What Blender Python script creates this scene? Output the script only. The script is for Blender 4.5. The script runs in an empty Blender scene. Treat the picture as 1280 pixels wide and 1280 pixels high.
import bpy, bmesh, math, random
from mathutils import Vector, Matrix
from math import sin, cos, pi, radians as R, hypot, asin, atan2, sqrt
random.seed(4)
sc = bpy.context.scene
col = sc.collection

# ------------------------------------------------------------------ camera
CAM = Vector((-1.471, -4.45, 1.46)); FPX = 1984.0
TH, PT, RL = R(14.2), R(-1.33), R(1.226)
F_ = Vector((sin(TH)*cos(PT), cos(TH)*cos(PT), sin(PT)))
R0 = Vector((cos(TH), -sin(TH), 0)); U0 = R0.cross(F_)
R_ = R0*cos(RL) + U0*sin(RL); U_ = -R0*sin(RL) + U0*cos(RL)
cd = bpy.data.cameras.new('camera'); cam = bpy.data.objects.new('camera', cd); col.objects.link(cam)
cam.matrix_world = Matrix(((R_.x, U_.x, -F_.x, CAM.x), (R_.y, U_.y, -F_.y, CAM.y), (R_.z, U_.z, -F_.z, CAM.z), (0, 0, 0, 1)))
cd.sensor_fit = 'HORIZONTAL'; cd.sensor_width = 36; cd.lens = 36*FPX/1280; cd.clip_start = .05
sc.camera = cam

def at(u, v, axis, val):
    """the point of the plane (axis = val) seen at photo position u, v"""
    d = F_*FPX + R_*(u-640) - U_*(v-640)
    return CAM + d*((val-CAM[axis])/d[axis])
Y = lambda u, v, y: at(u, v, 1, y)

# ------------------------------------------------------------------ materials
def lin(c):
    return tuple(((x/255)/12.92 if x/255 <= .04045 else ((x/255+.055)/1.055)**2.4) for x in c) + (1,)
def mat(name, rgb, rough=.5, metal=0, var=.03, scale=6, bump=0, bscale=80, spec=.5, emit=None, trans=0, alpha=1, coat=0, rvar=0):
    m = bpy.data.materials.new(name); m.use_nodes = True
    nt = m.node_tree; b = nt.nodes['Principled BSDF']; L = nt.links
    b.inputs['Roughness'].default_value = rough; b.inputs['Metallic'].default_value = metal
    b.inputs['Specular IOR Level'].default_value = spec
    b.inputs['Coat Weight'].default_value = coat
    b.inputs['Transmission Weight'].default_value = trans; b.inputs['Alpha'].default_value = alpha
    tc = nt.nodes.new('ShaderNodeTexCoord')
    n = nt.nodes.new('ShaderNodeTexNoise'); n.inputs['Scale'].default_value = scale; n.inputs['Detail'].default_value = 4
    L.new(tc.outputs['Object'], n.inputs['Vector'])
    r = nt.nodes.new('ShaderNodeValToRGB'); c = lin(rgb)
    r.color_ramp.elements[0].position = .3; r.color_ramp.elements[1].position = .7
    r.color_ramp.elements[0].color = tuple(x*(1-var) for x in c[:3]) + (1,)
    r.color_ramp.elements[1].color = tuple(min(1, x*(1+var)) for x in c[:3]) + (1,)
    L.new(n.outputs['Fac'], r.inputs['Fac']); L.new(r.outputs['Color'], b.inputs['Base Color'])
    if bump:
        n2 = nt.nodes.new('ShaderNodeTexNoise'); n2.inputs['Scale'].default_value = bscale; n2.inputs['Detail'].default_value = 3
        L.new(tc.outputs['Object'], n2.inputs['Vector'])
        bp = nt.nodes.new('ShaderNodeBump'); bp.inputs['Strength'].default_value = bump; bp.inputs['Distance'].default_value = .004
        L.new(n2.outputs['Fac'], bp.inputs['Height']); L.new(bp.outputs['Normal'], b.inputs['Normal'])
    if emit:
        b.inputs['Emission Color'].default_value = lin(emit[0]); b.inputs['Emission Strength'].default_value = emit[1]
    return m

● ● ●

Copy out all of the lines above exactly.

What Blender Python script creates this scene? Output the script only. The script is for Blender 4.5. The script runs in an empty Blender scene. Treat the picture as 1280 pixels wide and 1280 pixels high.
import bpy, bmesh, math, random
from mathutils import Vector, Matrix
from math import sin, cos, pi, radians as R, hypot, asin, atan2, sqrt
random.seed(4)
sc = bpy.context.scene
col = sc.collection

# ------------------------------------------------------------------ camera
CAM = Vector((-1.471, -4.45, 1.46)); FPX = 1984.0
TH, PT, RL = R(14.2), R(-1.33), R(1.226)
F_ = Vector((sin(TH)*cos(PT), cos(TH)*cos(PT), sin(PT)))
R0 = Vector((cos(TH), -sin(TH), 0)); U0 = R0.cross(F_)
R_ = R0*cos(RL) + U0*sin(RL); U_ = -R0*sin(RL) + U0*cos(RL)
cd = bpy.data.cameras.new('camera'); cam = bpy.data.objects.new('camera', cd); col.objects.link(cam)
cam.matrix_world = Matrix(((R_.x, U_.x, -F_.x, CAM.x), (R_.y, U_.y, -F_.y, CAM.y), (R_.z, U_.z, -F_.z, CAM.z), (0, 0, 0, 1)))
cd.sensor_fit = 'HORIZONTAL'; cd.sensor_width = 36; cd.lens = 36*FPX/1280; cd.clip_start = .05
sc.camera = cam

def at(u, v, axis, val):
    """the point of the plane (axis = val) seen at photo position u, v"""
    d = F_*FPX + R_*(u-640) - U_*(v-640)
    return CAM + d*((val-CAM[axis])/d[axis])
Y = lambda u, v, y: at(u, v, 1, y)

# ------------------------------------------------------------------ materials
def lin(c):
    return tuple(((x/255)/12.92 if x/255 <= .04045 else ((x/255+.055)/1.055)**2.4) for x in c) + (1,)
def mat(name, rgb, rough=.5, metal=0, var=.03, scale=6, bump=0, bscale=80, spec=.5, emit=None, trans=0, alpha=1, coat=0, rvar=0):
    m = bpy.data.materials.new(name); m.use_nodes = True
    nt = m.node_tree; b = nt.nodes['Principled BSDF']; L = nt.links
    b.inputs['Roughness'].default_value = rough; b.inputs['Metallic'].default_value = metal
    b.inputs['Specular IOR Level'].default_value = spec
    b.inputs['Coat Weight'].default_value = coat
    b.inputs['Transmission Weight'].default_value = trans; b.inputs['Alpha'].default_value = alpha
    tc = nt.nodes.new('ShaderNodeTexCoord')
    n = nt.nodes.new('ShaderNodeTexNoise'); n.inputs['Scale'].default_value = scale; n.inputs['Detail'].default_value = 4
    L.new(tc.outputs['Object'], n.inputs['Vector'])
    r = nt.nodes.new('ShaderNodeValToRGB'); c = lin(rgb)
    r.color_ramp.elements[0].position = .3; r.color_ramp.elements[1].position = .7
    r.color_ramp.elements[0].color = tuple(x*(1-var) for x in c[:3]) + (1,)
    r.color_ramp.elements[1].color = tuple(min(1, x*(1+var)) for x in c[:3]) + (1,)
    L.new(n.outputs['Fac'], r.inputs['Fac']); L.new(r.outputs['Color'], b.inputs['Base Color'])
    if bump:
        n2 = nt.nodes.new('ShaderNodeTexNoise'); n2.inputs['Scale'].default_value = bscale; n2.inputs['Detail'].default_value = 3
        L.new(tc.outputs['Object'], n2.inputs['Vector'])
        bp = nt.nodes.new('ShaderNodeBump'); bp.inputs['Strength'].default_value = bump; bp.inputs['Distance'].default_value = .004
        L.new(n2.outputs['Fac'], bp.inputs['Height']); L.new(bp.outputs['Normal'], b.inputs['Normal'])
    if emit:
        b.inputs['Emission Color'].default_value = lin(emit[0]); b.inputs['Emission Strength'].default_value = emit[1]
    return m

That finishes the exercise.